* START GIVEN DATA *

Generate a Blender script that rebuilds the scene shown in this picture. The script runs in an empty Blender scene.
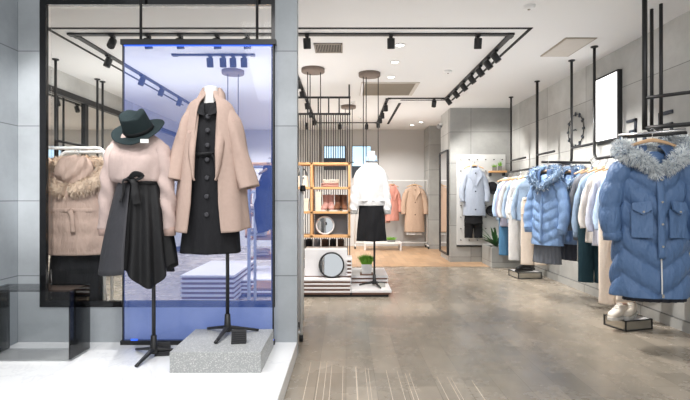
import bpy, bmesh, math, random
from mathutils import Vector, Matrix, noise as mnoise
random.seed(7)
PI = math.pi
sc = bpy.context.scene
C = sc.collection

# ------------------------------------------------------------------ camera and survey
F = 480.0; CX = 346.0; CY = 197.0; EYE = 1.25; H = 2.96
def X(x, d): return (x - CX) * d / F
def Z(y, d): return EYE - (y - CY) * d / F
def P(x, y, d): return Vector((X(x, d), d, Z(y, d)))

cam_d = bpy.data.cameras.new('camera'); cam = bpy.data.objects.new('camera', cam_d); C.objects.link(cam)
cam.location = (0, 0, EYE); cam.rotation_euler = (PI/2, 0, 0)
cam_d.sensor_width = 36; cam_d.lens = 36 * F / 690
cam_d.shift_x = -1/690; cam_d.shift_y = -3/690
cam_d.clip_start = 0.05
sc.camera = cam
sc.view_settings.view_transform = 'Standard'; sc.view_settings.look = 'None'
sc.view_settings.gamma = 1; sc.view_settings.use_curve_mapping = False
sc.view_settings.exposure = 0.0

# ------------------------------------------------------------------ mesh builder
class MB:
    def __init__(s): s.v = []; s.f = []; s.sm = []
    def add(s, vs, fs, smooth=False):
        b = len(s.v); s.v += [tuple(v) for v in vs]
        for f in fs: s.f.append(tuple(b + i for i in f)); s.sm.append(smooth)
    def box(s, c, sz, rot=None):
        c = Vector(c); hx, hy, hz = sz[0]/2, sz[1]/2, sz[2]/2
        vs = []
        for x in (-hx, hx):
            for y in (-hy, hy):
                for z in (-hz, hz):
                    p = Vector((x, y, z))
                    if rot: p = rot @ p
                    vs.append(p + c)
        s.add(vs, [(0,1,3,2),(4,6,7,5),(0,4,5,1),(2,3,7,6),(0,2,6,4),(1,5,7,3)])
        return s
    def bx(s, x0, x1, y0, y1, z0, z1):
        return s.box(((x0+x1)/2, (y0+y1)/2, (z0+z1)/2), (abs(x1-x0), abs(y1-y0), abs(z1-z0)))
    def loft(s, rings, closed=True, cap=True, smooth=True):
        n = len(rings[0]); vs = [p for r in rings for p in r]; fs = []
        m = n if closed else n - 1
        for i in range(len(rings)-1):
            for j in range(m):
                k = (j+1) % n
                fs.append((i*n+j, i*n+k, (i+1)*n+k, (i+1)*n+j))
        s.add(vs, fs, smooth)
        if cap and closed:
            s.add(rings[0], [tuple(range(n))[::-1]]); s.add(rings[-1], [tuple(range(n))])
        return s
    def tube(s, p0, p1, r, n=10, r2=None):
        return s.path([p0, p1], [r, r if r2 is None else r2], n)
    def path(s, pts, r, n=10, cap=True, flat=1.0, up=None):
        pts = [Vector(p) for p in pts]
        if not isinstance(r, (list, tuple)): r = [r]*len(pts)
        rings = []; prev = None
        for i, p in enumerate(pts):
            t = (pts[min(i+1, len(pts)-1)] - pts[max(i-1, 0)]).normalized()
            if prev is None:
                a = Vector(up) if up else (Vector((0,1,0)) if abs(t.y) < .9 else Vector((1,0,0)))
                u = (a - t*a.dot(t)).normalized()
            else:
                u = (prev - t*prev.dot(t)).normalized()
            prev = u; w = t.cross(u)
            ra = r[i] if not isinstance(r[i], (list, tuple)) else r[i][0]
            rb = ra*flat if not isinstance(r[i], (list, tuple)) else r[i][1]
            rings.append([p + w*ra*math.cos(2*PI*j/n) + u*rb*math.sin(2*PI*j/n) for j in range(n)])
        return s.loft(rings, True, cap)
    def lathe(s, prof, n=24, c=(0,0,0), cap=True):
        c = Vector(c)
        return s.loft([[c + Vector((r*math.cos(2*PI*j/n), r*math.sin(2*PI*j/n), z)) for j in range(n)] for r, z in prof], True, cap)
    def prism(s, poly, d0, d1, axis='y'):
        def q(a, b, d): return (a, d, b) if axis == 'y' else ((d, a, b) if axis == 'x' else (a, b, d))
        n = len(poly)
        s.add([q(a, b, d0) for a, b in poly] + [q(a, b, d1) for a, b in poly],
              [tuple(range(n)), tuple(range(2*n-1, n-1, -1))] + [(i, (i+1) % n, n+(i+1) % n, n+i) for i in range(n)])
        return s
    def ell(s, c, r, nu=16, nv=10):
        c = Vector(c)
        rings = []
        for i in range(nv+1):
            a = PI*i/nv - PI/2; k = max(math.cos(a), 1e-3)
            rings.append([c + Vector((r[0]*k*math.cos(2*PI*j/nu), r[1]*k*math.sin(2*PI*j/nu), r[2]*math.sin(a))) for j in range(nu)])
        return s.loft(rings, True, False)
    def build(s, name, mat, parent=None, bev=0, sub=0, solid=0):
        me = bpy.data.meshes.new(name); me.from_pydata(s.v, [], s.f)
        me.polygons.foreach_set('use_smooth', s.sm)
        bm = bmesh.new(); bm.from_mesh(me)
        bmesh.ops.remove_doubles(bm, verts=bm.verts, dist=1e-6) if not bev else None
        bmesh.ops.recalc_face_normals(bm, faces=bm.faces); bm.to_mesh(me); bm.free()
        me.materials.append(mat)
        o = bpy.data.objects.new(name, me); C.objects.link(o)
        if parent: o.parent = parent
        if bev:
            m = o.modifiers.new('bevel', 'BEVEL'); m.width = bev; m.segments = 2; m.limit_method = 'ANGLE'
        if solid:
            m = o.modifiers.new('thick', 'SOLIDIFY'); m.thickness = solid; m.offset = -1
        if sub:
            m = o.modifiers.new('sub', 'SUBSURF'); m.levels = sub; m.render_levels = sub
        return o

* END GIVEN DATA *

THE PROBLEM
Output exactly the span of lines from the top of the listing through the line holding "sc.view_settings.exposure = 0.0", and leave every picture out.

SOLUTION
Generate a Blender script that rebuilds the scene shown in this picture. The script runs in an empty Blender scene.
import bpy, bmesh, math, random
from mathutils import Vector, Matrix, noise as mnoise
random.seed(7)
PI = math.pi
sc = bpy.context.scene
C = sc.collection

# ------------------------------------------------------------------ camera and survey
F = 480.0; CX = 346.0; CY = 197.0; EYE = 1.25; H = 2.96
def X(x, d): return (x - CX) * d / F
def Z(y, d): return EYE - (y - CY) * d / F
def P(x, y, d): return Vector((X(x, d), d, Z(y, d)))

cam_d = bpy.data.cameras.new('camera'); cam = bpy.data.objects.new('camera', cam_d); C.objects.link(cam)
cam.location = (0, 0, EYE); cam.rotation_euler = (PI/2, 0, 0)
cam_d.sensor_width = 36; cam_d.lens = 36 * F / 690
cam_d.shift_x = -1/690; cam_d.shift_y = -3/690
cam_d.clip_start = 0.05
sc.camera = cam
sc.view_settings.view_transform = 'Standard'; sc.view_settings.look = 'None'
sc.view_settings.gamma = 1; sc.view_settings.use_curve_mapping = False
sc.view_settings.exposure = 0.0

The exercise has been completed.